Keila – As respostas institucionais relacionadas a esse processo de violência e até de assassinatos são muito desencontradas e carecem ainda muito de um entendimento, entendimento profundo do contexto em que se está sofrendo essa violência. A polícia de investigação tenta de toda forma não qualificar essas mortes e violências considerando o discurso perpetrado pelo discurso de ódio feito por políticos e pessoas públicas. Não levam muito em consideração isso. A Defensoria Pública tenta ajudar de um lado, mas fica muito refém por não ter elementos suficientes. As promotorias também, ainda não atuam fortemente com relação a essas violências, quando elas ocorrem nesse contexto político. E as plataformas de mídias digitais ainda não conhecem ou não conseguem avaliar o quão sério são essas violências. A gente conhece, de fato, que essas pessoas, principalmente as pessoas trans, estão sofrendo violências aí vindas de todos os lados, de atores públicos, de pessoas públicas, políticos especialmente, haja vista que quando qualquer pequeno avanço ocorre, levantam-se várias instituições e personalidades políticas para falar contra, pra fazer contraponto geralmente contrário ao que a população trans reivindica. Isso é muito ruim porque a gente tem uma dificuldade enorme de não ocupar meio de comunicação de massa por essas condições e a gente fica também refém das redes sociais, que são nossos principais canais de comunicação. Ainda bem que nós temos esses canais para fazer contrapontos diante de publicações que não dão vazão de comunicar o que a gente consegue ou almeja como conquista. As redes sociais são importantes nesse sentido, mas a gente não tem ‘muita perna’ para alcançar esses discursos mais inflamados quando eles se levantam contra nós e nem como cobrar uma maior exatidão desses crimes quando eles acontecem – com relação à polícia que investiga e o poder judiciário. No caso do crime de Dandara dos Santos, morta, assassinada em São Paulo, meses depois o secretário de segurança disse que não houve nenhum crime de LGBTfobia naquele estado, mesmo sendo esse um caso emblemático em todo o Brasil e no mundo.

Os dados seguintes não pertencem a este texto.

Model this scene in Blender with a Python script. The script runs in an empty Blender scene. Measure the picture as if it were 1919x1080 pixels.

Quais são as principais ameaças que você identifica para a população LGBT+ com o fortalecimento de agendas políticas contrárias aos direitos LGBT+ no contexto das eleições de 2018?

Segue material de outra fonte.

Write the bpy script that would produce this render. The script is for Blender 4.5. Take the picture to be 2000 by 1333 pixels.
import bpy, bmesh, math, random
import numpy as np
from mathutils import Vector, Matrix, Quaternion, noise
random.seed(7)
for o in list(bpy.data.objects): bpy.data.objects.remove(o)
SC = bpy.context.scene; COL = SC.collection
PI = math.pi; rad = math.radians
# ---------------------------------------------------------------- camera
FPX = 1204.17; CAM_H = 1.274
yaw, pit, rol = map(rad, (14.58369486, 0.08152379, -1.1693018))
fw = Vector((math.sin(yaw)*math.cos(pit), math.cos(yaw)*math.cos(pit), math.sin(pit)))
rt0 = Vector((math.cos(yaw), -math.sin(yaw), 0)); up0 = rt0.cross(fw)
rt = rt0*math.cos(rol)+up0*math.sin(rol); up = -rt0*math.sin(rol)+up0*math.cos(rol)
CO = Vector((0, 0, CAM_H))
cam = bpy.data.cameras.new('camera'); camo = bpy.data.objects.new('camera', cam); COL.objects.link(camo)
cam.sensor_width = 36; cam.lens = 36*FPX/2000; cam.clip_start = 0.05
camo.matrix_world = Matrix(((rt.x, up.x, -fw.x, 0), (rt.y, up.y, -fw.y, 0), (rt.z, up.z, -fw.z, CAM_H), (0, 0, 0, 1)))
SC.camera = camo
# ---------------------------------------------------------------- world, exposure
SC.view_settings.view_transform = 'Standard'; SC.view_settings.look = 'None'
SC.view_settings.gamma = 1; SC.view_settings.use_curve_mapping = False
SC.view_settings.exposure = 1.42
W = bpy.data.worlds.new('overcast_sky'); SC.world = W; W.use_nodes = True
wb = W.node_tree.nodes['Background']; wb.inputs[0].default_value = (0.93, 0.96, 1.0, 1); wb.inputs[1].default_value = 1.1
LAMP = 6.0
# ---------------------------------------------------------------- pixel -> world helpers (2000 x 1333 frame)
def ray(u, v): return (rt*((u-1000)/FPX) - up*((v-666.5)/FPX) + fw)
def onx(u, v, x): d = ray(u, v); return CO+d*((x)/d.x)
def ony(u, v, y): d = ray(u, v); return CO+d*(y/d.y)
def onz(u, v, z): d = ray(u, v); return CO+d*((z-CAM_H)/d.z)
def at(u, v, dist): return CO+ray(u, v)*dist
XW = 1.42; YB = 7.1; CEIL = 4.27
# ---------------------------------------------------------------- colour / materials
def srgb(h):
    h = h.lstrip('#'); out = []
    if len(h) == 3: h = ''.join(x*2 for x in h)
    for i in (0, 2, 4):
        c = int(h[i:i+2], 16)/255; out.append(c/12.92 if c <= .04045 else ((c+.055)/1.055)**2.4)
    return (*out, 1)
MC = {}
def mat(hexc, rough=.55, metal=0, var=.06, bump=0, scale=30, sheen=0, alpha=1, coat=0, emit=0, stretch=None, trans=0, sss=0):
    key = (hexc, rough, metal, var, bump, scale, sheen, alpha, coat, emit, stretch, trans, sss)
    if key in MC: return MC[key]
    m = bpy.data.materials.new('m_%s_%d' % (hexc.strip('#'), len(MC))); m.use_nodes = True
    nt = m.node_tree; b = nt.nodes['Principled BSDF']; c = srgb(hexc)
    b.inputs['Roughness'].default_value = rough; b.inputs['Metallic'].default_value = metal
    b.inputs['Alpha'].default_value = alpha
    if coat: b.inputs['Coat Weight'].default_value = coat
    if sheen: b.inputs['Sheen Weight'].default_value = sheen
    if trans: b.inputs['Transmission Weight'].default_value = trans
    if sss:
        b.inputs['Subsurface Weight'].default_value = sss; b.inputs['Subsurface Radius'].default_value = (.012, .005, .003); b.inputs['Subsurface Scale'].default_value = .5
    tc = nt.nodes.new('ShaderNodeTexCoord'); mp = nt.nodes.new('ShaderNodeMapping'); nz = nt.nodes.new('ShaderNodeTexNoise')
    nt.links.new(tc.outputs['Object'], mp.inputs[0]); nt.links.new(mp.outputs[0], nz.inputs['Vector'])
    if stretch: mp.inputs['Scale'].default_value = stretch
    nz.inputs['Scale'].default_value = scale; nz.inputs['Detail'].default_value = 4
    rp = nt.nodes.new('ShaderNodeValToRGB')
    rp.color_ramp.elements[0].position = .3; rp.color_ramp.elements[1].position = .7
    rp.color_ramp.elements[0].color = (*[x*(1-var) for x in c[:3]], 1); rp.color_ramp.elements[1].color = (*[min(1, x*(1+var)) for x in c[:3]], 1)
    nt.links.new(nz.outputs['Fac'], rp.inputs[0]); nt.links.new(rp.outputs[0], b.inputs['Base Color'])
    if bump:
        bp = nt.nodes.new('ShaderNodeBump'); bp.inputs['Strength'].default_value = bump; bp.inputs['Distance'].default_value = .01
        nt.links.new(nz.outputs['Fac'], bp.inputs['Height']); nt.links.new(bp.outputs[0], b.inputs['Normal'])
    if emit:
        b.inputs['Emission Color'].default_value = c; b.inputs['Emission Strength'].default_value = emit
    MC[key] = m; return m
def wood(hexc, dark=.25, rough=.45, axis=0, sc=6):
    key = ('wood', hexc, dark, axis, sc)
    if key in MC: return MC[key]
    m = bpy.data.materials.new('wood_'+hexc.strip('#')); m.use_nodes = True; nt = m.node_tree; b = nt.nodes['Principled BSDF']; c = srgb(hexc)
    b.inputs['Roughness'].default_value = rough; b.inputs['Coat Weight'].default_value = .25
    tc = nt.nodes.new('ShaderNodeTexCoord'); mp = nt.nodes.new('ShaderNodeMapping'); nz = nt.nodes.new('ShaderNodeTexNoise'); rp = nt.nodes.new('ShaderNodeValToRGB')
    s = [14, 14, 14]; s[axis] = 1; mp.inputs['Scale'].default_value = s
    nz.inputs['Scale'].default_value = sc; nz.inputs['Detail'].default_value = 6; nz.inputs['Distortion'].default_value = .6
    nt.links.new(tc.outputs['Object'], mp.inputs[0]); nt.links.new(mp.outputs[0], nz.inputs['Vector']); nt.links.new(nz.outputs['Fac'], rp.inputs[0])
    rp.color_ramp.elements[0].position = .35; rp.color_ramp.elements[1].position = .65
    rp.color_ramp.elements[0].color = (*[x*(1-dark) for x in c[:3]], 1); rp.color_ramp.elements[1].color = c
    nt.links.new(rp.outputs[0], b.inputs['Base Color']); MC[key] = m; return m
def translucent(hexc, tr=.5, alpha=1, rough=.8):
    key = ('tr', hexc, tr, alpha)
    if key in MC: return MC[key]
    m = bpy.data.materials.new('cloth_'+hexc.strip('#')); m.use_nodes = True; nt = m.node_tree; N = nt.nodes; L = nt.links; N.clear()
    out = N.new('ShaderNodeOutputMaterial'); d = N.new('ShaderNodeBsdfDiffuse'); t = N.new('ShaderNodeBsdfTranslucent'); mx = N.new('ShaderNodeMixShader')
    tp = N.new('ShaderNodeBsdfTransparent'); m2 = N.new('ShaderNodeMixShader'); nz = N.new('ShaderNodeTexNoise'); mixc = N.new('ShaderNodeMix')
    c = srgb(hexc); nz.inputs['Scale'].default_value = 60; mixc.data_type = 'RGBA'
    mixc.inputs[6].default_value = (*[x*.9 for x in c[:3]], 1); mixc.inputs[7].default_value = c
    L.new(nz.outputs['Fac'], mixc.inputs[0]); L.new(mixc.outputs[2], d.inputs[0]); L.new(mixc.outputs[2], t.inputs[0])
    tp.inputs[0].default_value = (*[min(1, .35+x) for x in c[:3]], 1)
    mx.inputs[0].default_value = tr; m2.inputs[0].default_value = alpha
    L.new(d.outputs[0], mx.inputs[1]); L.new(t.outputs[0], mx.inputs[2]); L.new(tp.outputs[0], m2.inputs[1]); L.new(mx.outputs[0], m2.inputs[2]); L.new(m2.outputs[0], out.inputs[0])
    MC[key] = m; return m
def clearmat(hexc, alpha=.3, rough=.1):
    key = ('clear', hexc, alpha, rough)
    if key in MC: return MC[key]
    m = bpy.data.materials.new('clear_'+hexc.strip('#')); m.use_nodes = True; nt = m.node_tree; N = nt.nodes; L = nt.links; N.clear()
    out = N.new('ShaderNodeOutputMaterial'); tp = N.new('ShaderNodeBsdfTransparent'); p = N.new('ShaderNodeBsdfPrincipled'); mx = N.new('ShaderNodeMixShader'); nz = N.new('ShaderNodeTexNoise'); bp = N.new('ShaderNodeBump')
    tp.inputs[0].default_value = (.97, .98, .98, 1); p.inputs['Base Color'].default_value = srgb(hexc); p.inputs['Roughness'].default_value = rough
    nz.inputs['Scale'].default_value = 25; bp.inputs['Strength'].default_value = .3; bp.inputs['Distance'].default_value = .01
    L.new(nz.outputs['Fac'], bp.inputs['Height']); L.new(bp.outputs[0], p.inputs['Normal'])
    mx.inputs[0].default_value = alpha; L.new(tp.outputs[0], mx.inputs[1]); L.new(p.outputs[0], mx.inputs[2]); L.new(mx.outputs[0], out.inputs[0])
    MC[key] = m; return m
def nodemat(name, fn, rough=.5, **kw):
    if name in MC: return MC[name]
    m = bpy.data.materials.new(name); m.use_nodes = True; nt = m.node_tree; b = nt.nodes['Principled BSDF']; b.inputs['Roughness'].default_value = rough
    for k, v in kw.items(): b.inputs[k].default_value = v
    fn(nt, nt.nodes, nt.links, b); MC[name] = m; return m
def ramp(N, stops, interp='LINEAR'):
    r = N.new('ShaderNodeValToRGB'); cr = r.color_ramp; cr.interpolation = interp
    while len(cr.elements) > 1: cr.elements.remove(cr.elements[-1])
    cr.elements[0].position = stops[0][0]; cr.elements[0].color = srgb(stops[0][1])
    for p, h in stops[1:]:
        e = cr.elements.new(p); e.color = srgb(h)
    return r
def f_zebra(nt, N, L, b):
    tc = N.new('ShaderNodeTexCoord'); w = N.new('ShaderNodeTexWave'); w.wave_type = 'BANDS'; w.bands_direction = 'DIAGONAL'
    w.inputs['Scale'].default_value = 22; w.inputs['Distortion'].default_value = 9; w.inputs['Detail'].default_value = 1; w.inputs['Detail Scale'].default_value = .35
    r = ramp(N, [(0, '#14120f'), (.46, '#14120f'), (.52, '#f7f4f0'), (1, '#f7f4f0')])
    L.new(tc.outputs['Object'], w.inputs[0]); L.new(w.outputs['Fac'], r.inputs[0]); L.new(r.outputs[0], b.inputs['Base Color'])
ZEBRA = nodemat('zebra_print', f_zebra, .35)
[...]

Keila – O não reconhecimento das nossas conquistas é o talvez o estabelecimento de alguns marcadores ou de alguns instrumentos que vão nos colocar em vulnerabilidade maior. É uma não programação do Governo para essa pauta. Já estamos no terceiro mês desse governo e a gente não sabe em que terreno estamos pisando, ainda existe uma incógnita muito grande sobre o que de fato é pratico do discurso que já foi feito. Porque a gente precisa saber de fato para poder planejar os próximos passos. A gente não pode ficar tateando sem saber o contexto que nos aguarda. Claro que nós, especialmente a população trans, que faz parte da Antra, não espera desse governo nada de concreto para nossa população. A gente já torce pelo não retrocesso. Retroceder para nós seria muito ruim. Dito isso, e pensando que a gente não vai avançar mais do que a gente fez até aqui, a gente vai estar aguardando os passos que o governo vai dar para que a gente possa programar a nossa reação. E a nossa reação vai ser sempre essa: direta, incisiva, dentro da defesa dos direitos humanos da nossa população, dentro da reparação que a nossa população precisa. A gente vai estar muito empenhado fazendo isso. Os estados vão ser um importante nicho de resistência se a gente não tiver nenhuma luz do cenário federal. A gente vai ter que se aproximar muito mais de governos estaduais e municipais para conseguir trabalhar mais nitidamente com essa população. Até que a gente consiga colocar novamente no Brasil um governo progressista. Governo democráticos, né? Enquanto isso não vem, uma das práticas nossas é a atuação com o Judiciário, buscando envolver o STF em algumas conquistas que a gente tem noção de que não será pela via Legislativa. Então que o STF possa responder a algumas inquietações em forma de ADPF [Ação de Ddescumprimento de Preceito Fudnamental] ou ADIn [Ação Direta de Inconstitucionalidade] para seguirmos então nesse tempo sombrio que o Brasil enfrenta agora.